---------- DATA FOR THE TASK
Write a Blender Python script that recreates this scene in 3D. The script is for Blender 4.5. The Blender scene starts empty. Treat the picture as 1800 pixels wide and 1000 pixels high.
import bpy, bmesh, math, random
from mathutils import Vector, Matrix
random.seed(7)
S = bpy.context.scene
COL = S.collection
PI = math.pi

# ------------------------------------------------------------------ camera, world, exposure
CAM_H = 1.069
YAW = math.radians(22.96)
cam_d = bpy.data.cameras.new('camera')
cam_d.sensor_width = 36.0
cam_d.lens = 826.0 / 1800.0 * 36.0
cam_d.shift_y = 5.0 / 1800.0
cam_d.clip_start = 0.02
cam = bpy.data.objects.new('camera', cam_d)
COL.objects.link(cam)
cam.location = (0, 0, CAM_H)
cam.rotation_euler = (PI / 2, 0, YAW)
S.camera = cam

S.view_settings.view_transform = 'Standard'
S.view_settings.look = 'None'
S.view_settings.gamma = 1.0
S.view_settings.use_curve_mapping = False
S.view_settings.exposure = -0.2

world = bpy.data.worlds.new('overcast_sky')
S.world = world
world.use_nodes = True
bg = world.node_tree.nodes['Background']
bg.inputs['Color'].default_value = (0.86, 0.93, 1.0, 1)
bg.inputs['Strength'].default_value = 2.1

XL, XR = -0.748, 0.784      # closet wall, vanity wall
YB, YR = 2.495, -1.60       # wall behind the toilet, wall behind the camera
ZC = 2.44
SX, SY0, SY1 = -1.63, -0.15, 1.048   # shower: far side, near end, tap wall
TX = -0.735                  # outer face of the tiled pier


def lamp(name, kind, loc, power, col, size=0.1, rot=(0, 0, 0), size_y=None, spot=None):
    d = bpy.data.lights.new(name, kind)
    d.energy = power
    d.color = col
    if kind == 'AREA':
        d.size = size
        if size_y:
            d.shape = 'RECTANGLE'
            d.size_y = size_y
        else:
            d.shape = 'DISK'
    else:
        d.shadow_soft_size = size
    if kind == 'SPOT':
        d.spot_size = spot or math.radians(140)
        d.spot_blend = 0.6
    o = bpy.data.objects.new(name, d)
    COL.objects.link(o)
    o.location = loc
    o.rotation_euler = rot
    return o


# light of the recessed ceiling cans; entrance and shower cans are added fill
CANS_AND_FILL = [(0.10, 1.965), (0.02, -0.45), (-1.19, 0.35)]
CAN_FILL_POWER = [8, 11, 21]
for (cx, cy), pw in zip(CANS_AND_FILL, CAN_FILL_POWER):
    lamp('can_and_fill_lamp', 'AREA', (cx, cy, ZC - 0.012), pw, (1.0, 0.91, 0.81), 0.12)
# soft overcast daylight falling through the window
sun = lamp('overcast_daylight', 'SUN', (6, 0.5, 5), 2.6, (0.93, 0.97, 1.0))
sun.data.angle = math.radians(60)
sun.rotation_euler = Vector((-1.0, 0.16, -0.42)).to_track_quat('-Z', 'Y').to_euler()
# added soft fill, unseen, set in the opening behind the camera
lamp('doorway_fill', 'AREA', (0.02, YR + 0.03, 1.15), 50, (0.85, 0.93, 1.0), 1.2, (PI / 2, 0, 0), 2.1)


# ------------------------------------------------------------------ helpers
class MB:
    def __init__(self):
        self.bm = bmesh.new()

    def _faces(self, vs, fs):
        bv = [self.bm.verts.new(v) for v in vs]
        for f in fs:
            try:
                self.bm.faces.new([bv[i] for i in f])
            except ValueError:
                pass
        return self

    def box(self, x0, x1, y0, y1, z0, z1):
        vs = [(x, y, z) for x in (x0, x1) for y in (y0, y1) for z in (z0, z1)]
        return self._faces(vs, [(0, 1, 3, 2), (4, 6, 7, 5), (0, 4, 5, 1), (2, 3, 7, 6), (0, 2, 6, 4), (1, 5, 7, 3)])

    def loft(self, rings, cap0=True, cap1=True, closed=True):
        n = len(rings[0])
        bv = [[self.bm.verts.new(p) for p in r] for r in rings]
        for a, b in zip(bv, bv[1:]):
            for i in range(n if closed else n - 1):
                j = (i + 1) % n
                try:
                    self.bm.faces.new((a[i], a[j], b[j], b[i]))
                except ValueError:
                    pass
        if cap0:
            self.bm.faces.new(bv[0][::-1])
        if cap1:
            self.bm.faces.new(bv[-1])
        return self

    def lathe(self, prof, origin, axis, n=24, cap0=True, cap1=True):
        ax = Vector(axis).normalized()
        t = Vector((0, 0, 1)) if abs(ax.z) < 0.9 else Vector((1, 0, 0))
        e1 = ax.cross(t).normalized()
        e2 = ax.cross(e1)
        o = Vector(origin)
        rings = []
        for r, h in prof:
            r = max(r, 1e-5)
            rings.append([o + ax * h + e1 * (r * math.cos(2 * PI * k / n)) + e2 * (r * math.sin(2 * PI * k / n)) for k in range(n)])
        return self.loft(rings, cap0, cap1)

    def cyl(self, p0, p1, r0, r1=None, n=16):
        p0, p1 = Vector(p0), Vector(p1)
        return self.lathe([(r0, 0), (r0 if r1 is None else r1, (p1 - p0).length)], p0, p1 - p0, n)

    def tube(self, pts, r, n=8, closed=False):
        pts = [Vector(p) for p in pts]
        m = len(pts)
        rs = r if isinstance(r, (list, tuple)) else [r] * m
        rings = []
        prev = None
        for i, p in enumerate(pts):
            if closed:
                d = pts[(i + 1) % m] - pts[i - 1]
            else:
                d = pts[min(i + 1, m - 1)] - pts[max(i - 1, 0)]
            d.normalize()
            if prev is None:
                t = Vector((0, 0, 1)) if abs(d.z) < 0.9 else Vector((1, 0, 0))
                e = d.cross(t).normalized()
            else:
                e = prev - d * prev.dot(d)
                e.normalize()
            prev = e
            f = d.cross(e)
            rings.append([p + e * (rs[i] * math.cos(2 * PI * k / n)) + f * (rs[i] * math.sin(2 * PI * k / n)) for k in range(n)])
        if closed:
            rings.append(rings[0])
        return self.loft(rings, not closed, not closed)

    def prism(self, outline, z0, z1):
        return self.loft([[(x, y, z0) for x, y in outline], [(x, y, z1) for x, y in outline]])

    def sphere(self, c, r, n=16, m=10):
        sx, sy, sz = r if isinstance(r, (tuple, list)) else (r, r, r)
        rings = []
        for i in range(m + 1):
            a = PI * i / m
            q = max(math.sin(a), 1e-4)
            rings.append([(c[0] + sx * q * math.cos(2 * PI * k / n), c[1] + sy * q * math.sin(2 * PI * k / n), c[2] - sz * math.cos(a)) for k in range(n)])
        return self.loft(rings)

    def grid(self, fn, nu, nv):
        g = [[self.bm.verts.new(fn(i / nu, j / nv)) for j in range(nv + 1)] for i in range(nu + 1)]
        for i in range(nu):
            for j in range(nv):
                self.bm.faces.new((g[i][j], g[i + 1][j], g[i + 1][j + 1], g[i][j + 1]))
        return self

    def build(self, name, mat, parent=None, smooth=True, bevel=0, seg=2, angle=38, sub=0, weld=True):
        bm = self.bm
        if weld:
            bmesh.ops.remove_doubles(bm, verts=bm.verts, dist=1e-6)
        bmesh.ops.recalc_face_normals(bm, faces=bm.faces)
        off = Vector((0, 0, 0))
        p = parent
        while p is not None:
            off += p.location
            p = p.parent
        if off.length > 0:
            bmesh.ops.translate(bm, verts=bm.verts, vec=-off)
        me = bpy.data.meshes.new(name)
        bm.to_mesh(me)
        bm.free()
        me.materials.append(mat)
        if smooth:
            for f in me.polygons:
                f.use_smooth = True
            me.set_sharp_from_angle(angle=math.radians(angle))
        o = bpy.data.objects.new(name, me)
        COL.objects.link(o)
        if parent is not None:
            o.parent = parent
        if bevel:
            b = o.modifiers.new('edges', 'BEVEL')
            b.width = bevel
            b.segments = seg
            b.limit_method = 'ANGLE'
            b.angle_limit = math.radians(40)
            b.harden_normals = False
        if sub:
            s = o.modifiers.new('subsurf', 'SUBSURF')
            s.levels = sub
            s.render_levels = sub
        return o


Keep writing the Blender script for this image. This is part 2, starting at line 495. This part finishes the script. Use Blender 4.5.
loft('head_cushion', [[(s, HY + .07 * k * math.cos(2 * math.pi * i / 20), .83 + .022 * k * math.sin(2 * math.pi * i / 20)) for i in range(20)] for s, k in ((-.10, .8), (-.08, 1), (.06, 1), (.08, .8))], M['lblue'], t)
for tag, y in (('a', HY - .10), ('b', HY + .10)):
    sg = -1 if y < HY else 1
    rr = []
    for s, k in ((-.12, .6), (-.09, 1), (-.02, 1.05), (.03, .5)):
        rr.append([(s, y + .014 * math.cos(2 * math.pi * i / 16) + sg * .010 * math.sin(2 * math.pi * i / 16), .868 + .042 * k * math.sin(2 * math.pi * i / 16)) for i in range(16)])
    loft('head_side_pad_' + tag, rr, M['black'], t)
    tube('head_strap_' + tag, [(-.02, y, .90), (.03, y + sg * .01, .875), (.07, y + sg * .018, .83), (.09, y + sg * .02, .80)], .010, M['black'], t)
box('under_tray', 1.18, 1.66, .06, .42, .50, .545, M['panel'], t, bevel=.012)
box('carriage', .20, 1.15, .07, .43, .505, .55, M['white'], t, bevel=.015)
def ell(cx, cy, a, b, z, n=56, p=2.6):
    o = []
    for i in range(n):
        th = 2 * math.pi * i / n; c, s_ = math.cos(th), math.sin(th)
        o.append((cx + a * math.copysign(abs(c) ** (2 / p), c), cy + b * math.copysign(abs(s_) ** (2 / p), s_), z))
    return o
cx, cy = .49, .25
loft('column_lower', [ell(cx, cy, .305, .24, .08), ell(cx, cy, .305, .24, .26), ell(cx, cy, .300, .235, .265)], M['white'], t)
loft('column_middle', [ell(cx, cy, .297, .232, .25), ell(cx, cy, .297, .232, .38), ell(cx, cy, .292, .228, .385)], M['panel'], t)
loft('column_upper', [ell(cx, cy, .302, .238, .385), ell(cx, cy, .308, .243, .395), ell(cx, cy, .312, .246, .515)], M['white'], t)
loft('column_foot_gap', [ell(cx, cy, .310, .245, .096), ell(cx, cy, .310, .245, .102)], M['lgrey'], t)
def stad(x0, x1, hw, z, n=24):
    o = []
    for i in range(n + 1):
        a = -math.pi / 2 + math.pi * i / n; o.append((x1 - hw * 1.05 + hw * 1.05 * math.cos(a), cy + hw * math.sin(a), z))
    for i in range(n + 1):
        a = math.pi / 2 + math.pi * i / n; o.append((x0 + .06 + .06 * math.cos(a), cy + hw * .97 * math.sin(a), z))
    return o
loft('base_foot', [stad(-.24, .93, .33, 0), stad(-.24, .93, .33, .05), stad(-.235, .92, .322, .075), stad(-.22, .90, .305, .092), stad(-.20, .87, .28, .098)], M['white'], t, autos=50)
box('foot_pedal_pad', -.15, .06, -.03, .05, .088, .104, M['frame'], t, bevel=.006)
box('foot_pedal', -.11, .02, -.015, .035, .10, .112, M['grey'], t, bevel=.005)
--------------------
**TASK GOAL:**
Give the lines again, exactly as they stand, from the beginning of the data through the line with "PI = math.pi".

**PROBLEM SOLUTION:**
Write a Blender Python script that recreates this scene in 3D. The script is for Blender 4.5. The Blender scene starts empty. Treat the picture as 1800 pixels wide and 1000 pixels high.
import bpy, bmesh, math, random
from mathutils import Vector, Matrix
random.seed(7)
S = bpy.context.scene
COL = S.collection
PI = math.pi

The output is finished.